Very good Wayne.:wink: What you can't do is "dead end" the pipe. If you install the grounding electrode conductor in a metalic conduit, the conduit has to be bonded to the cabinet and the grounding electrode. Or What Wayne said may work to if you used something like a bonding bushing.
I'm not disagreeing then nor am I now. I'm gonna repeat one more time what I said in the last post. If he was using that article to say I need a connector which more or less it does, then he should have also pushed the issue of a jumper which he did NOT. I completely understand what the article says and had I read and been as familiar with it then (TWO YEARS AGO) as I am now I would have. :roll:
All he wanted was a connector and neither the jman that told me to do it nor the inspector mentioned anything about a jumper so I let it go at that. (I was a 3rd year at the time) I let it go and didn't look it up until later I was wondering why the connector. Also the inspector didn't cite an article when he said that the pipe needs a connector because nobody questioned him.
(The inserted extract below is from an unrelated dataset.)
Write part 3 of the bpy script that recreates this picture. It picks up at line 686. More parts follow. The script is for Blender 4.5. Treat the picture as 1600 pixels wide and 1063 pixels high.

Again the setup was pipe connected to panel, solid #6 I believe it was (might have been bigger I've slept a few times since then) through a 3/4 EMT out the wall connected to a ground clamp on the ground rod. I'm not misunderstanding anything. I'm not raising a fuss. I've read all of Article 250 many many many times since then believe, it was very prominent on my test as well. This has all gotten blown out of proportion over a simple comment.